You, Lord, brought me up from the realm of the dead; you spared me from going down to the pit. Psalm 30:3 (NIV)

He has rescued us from the power of darkness and transferred us into the kingdom of his beloved Son. Colossians 1:13

These texts made me think of Bonhoeffer's martyrdom, and his martyr's crown.
Early in Bonhoeffer's ministry, he poured his life into a group of very poor confirmands. He couldn't get control of the class, until he remembered his father telling stories to a rapt audience of his brothers and sisters. From then on he used the narrative approach to instruct now interested students. He paid for them all to go on a retreat with him, and paid himself for their robes so they would stick out of the normal.
This famous picture of a typical town's warning that Jews are not welcome has implications for the King of the Jews (INRI). Our very able docent commented, "Where Jews are not welcome, Jesus Christ is not welcome." #true
Bonhoeffer's grandmother, Judy (?), when she was 91 marched up to a blockade of officers who were keeping people from shopping at Jewish merchants, and broke through their imposing line. They said, "You can't purchase anything from them anymore." She kept walking and said, "I purchase my goods from those I've always purchased my goods." Not only that, when she had done all her shopping, she returned past the same guards as if to say, "Look how much I bought!" Maybe courage is catchy? #goodness
Here are the professors at the Confessing Church seminary that Bonhoeffer led.
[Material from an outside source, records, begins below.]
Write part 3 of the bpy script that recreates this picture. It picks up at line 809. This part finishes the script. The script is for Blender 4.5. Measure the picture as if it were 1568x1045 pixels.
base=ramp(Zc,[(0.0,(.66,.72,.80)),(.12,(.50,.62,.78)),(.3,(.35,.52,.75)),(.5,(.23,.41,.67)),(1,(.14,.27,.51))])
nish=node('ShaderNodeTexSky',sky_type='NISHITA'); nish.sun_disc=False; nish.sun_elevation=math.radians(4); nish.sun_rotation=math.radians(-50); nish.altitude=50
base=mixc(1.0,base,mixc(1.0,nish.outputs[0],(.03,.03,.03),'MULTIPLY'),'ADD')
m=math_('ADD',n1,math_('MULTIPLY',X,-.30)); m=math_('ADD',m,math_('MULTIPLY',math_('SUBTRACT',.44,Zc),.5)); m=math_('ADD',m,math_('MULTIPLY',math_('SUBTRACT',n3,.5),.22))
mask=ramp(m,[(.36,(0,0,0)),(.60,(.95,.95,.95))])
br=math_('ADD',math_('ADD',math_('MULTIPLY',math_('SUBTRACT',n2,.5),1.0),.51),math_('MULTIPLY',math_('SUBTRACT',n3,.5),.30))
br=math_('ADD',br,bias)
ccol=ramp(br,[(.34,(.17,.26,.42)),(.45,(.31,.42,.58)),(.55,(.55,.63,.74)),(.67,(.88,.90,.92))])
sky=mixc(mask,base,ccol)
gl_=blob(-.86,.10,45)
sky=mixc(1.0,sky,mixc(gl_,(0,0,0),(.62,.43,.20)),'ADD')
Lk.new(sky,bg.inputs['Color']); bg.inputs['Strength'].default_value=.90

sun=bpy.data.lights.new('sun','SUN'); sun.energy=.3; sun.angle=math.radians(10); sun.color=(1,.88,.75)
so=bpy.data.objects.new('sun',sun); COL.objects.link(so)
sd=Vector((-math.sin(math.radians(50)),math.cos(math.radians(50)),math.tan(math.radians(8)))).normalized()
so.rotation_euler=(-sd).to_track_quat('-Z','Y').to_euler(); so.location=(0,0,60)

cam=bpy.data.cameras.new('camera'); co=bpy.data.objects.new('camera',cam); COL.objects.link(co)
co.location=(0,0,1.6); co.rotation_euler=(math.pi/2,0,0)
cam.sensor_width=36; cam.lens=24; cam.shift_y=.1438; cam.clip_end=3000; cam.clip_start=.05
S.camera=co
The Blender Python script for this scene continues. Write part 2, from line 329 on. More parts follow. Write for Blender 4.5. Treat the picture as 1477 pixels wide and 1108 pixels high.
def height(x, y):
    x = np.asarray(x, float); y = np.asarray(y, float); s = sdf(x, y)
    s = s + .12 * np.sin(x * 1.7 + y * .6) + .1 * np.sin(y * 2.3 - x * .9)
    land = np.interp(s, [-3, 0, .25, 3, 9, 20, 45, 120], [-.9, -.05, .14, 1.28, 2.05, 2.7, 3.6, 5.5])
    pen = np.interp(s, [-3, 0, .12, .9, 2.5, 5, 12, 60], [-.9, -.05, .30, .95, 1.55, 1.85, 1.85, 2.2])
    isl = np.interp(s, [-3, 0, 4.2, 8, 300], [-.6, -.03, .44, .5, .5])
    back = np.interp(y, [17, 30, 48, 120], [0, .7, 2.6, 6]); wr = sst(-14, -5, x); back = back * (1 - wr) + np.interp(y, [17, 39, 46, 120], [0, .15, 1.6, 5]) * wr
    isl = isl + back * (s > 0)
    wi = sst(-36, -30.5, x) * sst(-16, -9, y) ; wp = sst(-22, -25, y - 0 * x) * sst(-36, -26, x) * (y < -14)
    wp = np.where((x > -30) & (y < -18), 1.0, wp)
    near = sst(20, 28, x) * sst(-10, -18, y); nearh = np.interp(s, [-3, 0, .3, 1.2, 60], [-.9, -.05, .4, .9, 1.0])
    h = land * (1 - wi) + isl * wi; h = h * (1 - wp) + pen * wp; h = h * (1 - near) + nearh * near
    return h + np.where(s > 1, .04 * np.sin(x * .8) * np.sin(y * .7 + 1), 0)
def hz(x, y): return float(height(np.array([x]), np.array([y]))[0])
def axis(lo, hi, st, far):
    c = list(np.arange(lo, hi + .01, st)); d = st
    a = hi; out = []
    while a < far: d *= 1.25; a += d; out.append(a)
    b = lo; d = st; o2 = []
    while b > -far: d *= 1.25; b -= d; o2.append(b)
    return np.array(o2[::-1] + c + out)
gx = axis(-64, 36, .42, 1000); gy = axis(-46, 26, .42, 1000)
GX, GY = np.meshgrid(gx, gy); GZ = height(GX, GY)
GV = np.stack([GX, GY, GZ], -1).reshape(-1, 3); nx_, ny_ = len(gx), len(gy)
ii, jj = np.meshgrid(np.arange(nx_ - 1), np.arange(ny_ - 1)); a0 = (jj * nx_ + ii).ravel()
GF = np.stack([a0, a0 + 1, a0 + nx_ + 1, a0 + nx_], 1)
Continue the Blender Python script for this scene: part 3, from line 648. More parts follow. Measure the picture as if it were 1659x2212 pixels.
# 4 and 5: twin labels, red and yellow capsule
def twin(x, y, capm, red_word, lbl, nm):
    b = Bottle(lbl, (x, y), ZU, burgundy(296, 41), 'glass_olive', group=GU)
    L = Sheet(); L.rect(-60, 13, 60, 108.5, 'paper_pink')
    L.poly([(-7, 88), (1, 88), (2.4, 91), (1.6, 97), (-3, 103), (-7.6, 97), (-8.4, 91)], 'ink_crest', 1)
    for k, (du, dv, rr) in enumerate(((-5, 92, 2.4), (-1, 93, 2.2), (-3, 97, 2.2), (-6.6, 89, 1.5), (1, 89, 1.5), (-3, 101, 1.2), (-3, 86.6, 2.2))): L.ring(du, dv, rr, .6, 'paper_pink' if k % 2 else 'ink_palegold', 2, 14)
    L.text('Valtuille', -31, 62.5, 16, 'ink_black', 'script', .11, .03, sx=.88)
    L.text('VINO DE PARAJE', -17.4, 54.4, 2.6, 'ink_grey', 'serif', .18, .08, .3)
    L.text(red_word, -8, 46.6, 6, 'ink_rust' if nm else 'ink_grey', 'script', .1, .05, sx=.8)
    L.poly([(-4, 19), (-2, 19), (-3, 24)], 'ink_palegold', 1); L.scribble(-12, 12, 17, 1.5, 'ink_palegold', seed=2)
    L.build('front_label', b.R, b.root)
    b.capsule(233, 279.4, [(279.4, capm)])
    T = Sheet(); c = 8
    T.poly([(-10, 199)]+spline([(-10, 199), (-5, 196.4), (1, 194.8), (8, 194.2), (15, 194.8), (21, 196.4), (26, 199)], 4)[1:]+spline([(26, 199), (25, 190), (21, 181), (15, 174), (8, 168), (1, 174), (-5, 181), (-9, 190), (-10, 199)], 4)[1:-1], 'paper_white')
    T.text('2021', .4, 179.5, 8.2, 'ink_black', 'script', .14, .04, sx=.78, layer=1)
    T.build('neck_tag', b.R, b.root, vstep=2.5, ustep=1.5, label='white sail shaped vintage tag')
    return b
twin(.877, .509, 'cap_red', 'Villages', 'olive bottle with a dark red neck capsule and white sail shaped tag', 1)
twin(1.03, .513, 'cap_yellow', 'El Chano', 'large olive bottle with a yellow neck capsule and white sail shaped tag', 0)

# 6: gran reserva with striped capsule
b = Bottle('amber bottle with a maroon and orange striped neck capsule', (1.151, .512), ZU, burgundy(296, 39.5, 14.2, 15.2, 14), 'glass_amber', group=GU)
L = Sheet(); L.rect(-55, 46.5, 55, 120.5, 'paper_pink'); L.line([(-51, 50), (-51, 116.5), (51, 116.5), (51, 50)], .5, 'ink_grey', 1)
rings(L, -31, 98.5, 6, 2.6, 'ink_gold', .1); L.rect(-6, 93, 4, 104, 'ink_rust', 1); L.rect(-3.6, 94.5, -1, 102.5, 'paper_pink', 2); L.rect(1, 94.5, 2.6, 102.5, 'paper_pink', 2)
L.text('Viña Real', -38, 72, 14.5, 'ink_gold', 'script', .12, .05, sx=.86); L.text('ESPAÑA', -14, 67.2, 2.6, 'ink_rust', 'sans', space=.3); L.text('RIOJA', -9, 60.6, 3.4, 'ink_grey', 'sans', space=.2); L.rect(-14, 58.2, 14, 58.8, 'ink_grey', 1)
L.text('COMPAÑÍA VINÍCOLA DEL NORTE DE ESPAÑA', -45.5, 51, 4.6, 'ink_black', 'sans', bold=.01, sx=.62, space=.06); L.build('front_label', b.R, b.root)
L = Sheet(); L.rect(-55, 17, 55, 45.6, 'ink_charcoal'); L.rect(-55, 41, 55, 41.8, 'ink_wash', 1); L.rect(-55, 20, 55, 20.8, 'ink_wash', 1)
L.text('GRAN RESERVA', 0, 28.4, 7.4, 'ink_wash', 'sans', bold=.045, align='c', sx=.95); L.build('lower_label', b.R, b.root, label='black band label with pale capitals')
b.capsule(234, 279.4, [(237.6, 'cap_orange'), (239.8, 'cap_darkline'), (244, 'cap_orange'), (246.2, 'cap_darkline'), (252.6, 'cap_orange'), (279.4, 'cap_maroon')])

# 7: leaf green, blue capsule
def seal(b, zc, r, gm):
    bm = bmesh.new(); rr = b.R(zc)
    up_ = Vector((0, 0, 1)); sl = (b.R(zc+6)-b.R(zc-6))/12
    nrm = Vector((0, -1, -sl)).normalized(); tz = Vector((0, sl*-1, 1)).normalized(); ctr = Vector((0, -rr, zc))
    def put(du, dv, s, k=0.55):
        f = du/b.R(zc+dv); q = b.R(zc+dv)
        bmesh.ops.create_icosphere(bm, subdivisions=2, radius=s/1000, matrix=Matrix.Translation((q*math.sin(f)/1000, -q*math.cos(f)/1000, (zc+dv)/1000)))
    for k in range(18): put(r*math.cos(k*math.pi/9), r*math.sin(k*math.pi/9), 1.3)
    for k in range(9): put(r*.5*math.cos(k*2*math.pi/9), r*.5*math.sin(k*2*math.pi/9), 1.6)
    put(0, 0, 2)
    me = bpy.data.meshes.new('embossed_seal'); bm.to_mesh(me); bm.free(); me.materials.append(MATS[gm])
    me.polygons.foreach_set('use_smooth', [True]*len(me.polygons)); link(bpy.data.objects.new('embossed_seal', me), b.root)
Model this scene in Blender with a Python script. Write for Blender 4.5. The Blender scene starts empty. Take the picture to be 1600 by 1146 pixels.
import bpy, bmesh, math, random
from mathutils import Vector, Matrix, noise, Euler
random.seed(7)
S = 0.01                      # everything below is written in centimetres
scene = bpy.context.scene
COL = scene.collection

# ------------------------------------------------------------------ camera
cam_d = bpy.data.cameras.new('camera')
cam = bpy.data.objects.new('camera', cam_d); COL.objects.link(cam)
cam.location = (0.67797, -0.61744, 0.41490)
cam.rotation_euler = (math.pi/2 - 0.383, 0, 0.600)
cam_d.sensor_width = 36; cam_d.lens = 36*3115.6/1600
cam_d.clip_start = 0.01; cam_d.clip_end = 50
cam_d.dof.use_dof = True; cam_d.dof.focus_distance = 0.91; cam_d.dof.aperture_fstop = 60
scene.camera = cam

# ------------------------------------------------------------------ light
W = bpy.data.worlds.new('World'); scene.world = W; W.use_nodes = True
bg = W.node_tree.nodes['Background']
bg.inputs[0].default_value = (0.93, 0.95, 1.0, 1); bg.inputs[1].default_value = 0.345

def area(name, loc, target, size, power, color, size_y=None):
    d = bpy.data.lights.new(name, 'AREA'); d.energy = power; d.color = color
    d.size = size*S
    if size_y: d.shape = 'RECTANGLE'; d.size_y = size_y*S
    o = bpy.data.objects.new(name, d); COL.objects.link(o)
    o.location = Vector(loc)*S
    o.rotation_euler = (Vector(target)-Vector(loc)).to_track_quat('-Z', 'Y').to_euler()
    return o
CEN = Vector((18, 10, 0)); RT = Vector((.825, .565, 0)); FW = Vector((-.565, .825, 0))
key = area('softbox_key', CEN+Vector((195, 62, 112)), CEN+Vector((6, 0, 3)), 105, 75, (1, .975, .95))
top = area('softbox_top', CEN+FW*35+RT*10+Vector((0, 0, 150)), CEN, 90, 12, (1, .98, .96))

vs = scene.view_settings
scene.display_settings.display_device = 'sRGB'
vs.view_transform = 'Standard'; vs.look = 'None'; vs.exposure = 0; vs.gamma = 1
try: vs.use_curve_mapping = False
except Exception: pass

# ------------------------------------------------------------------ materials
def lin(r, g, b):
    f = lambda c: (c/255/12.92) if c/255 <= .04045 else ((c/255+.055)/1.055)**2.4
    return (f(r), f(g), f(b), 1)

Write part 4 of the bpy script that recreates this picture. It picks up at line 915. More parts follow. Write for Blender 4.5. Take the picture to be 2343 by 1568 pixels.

It was out of this Biblical community that the ideas behind "Life Together" were developed.
We ended the time in the museum in his attic room. This was his Clavichord which we were able to play (some better than others :). 
This was his actual desk and chair.
Peter and I took turns taking pictures of each other.
The art on the walls was not original to the room, but are reproductions from the art that hung on the walls at the Confessing Church Seminary. I loved this one of Mary and Jesus. #beautiful
Bonhoeffer's lived right next door to extended family, the house to the right. After the conspiracy to kill Adolf Hitler, Bonhoeffer telephoned a co-conspirator from his room and received no answer. He knew his time was short. He walked to his friends and family next door and asked if he could share lunch and a glass of wine with them for lunch. As they were dining, his father came over and said, "There are some men here to see you." He never returned. Please read more about Bonhoeffer. Or better yet, read Bonhoeffer. Start with his book on the Psalms: The Prayerbook of Jesus. Next, read Life Together. Both of these are very accessible. Next, The Cost of Discipleship.
On our way through Alexanderplatz, we happened by some public art from the GDR days. Marx and Engels. It is interesting what the East did with history, and it is interesting what we do with history. Some art has superimposed explanation over it. Some has other pieces added to it to supply more of the story. In this case, the original statues were supplemented with modern towers with pictures of the overthrow of oppressive regime. #interesting
We also went through the Topography of Terror (one of the most worthwhile free museums I have ever been to), and the visually and artistically haunting Jewish Museum which covered the history of mostly European Judaism from early days. I didn't takes pictures, but that doesn't mean they weren't worth seeing. Dinner at an Italian place across the street and we watched the first part of the Italy-Germany soccer game. We were wondering what the crowd at and Italian place would be like. Still cheering Germany. How we hear air horns and fireworks whenever Germany does something great. We are staying in a 1970's East German high rise that looks like uninspiring communist architecture. We are 2 blocks from the Jewish Museum and 3 blocks from Checkpoint Charlie. Cool location!